2025 Poe Cocktails

Cocktail 2: Never Bet the Devil Your Head

Punctually at the word “away,” my poor friend set off in a strong gallop. The stile was not very high, like Mr. Lord’s — nor yet very low, like that of Mr. Lord’s reviewers, but upon the whole I made sure that he would clear it. And then what if he did not? — ah, that was the question — what if he did not? “What right,” said I, “had the old gentleman to make any other gentleman jump? The little old dot-and-carry-one! who is he? If he asks me to jump, I won’t do it, that’s flat, and I don’t care who the devil he is.” The bridge, as I say, was arched and covered in, in a very ridiculous manner, and there was a most uncomfortable echo about it at all times — an echo which I never before so particularly observed as when I uttered the four last words of my remark.

The Tale

As obliquely insinuated at the end of the above passage, this is a story about the Devil. (I suppose, to be fair, it’s also explicitly stated in the title. But still.) And despite the fiendish subject matter, this is also one of Poe’s humorous tales. The plot is a simple one: The narrator’s friend, one Toby Dammit (haha!), has acquired the habit of punctuating his statements with offers to take a bet. And his favorite formulation of that oath was “I’ll bet the devil my head…” As can be imagined, such an arrogant pronouncement will not go unpunished in a Poe tale.

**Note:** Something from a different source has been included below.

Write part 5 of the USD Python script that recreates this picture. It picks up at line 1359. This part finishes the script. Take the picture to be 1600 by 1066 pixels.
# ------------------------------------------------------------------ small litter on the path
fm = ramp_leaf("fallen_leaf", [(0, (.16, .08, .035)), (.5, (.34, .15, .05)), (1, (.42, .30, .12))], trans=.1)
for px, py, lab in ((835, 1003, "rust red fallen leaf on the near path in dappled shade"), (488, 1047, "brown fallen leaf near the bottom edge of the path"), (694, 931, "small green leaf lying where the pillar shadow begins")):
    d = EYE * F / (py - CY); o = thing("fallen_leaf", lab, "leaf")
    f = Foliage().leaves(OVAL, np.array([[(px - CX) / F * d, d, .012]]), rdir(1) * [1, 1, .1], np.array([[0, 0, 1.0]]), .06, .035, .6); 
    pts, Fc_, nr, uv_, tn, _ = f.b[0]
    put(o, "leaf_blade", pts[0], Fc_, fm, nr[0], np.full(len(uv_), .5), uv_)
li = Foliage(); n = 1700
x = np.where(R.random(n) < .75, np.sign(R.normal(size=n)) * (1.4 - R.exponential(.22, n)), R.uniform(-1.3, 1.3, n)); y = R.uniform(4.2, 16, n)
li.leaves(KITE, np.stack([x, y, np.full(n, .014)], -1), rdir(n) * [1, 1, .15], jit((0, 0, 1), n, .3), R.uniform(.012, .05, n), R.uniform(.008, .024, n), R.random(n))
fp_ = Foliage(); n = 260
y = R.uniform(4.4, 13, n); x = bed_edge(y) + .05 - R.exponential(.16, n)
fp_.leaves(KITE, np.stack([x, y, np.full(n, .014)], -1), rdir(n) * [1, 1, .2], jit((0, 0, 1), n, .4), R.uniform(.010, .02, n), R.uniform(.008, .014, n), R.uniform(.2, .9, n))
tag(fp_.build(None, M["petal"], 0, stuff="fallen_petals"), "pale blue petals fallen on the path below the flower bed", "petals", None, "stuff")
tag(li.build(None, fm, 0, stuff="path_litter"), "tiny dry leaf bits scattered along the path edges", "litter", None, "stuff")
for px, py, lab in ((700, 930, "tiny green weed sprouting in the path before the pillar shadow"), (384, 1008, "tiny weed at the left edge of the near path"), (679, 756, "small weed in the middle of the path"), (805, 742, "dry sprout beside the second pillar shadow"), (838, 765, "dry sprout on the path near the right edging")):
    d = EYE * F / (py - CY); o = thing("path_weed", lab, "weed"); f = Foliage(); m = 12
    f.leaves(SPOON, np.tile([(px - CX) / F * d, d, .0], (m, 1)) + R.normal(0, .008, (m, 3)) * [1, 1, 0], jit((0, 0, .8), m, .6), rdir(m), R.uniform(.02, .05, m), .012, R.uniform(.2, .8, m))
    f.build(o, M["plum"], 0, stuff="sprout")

So we find the narrator and Toby Dammit approaching a covered bridge, and Toby “insisted upon leaping the stile, and said he could cut a pigeon-wing over it in the air.” In response to the narrator’s scoffing, Toby bets the devil his head that he can do it. At that moment the small, old gentleman mentioned in the above excerpt coughs from the shadows and, in so many words, accepts Toby’s bet. The old gentleman gives the signal and Toby runs and jumps…and is decapitated by a horizontal metal bar above the stile that had been hidden by the gloom. The old man runs away with Toby’s head.

The full story is available here.

The drink

The star of this story, I think, is not so much Toby Dammit as it is the devil. Admittedly he doesn’t have much of a speaking role, but it is he who delivers the lesson contained in the story’s title. There’s also something very theatrical about how the narrator’s words (“…the devil he is”) echo uncomfortably through the covered bridge. For these reasons, our drink will focus on the infernal little gentleman.

There are many drinks out there that take some variation of the name “demon blood” or “devil’s blood.” All of them are red, for obvious reasons. But the variant we present here has the signature touches of a devil-horn garnish and a fiery burn. 

Ingredients:

2 oz. carta blanca rum

2 oz unsweetened cranberry juice

1-1/2 tbs peppermint schnapps

Several dashes of tabasco (the more the better)

2 chili peppers (for garnish)

Cut slots into the bottom of the two chili peppers and affix them to the rim of a martini glass. Put all the liquid ingredients into your cocktail shaker with ice. Shake the hell out of it (Har!). Strain into the prepared martini glass. Damn, it’s good!

(Note: The tabasco is the key to this drink. Put in as much as you can stand–I did six healthy dashes. The tabasco adds dimensionality and balances the sweet and tart flavors.)

Poe-Script

It’s said that Poe may have gotten the idea for Toby’s mishap from Dickens’ The Posthumous Papers of the Pickwick Club. To wit:

“Heads, heads, take care of your heads,” cried the loquacious stranger, as they came out under the low archway, which, in those days, formed the entrance to the coach-yard. “Terrible place — dangerous work; other day, five children — mother — tall lady, eating sandwiches — forgot the arch — crash, knock — children look round, mother’s head off … head of a family off; shocking, shocking.”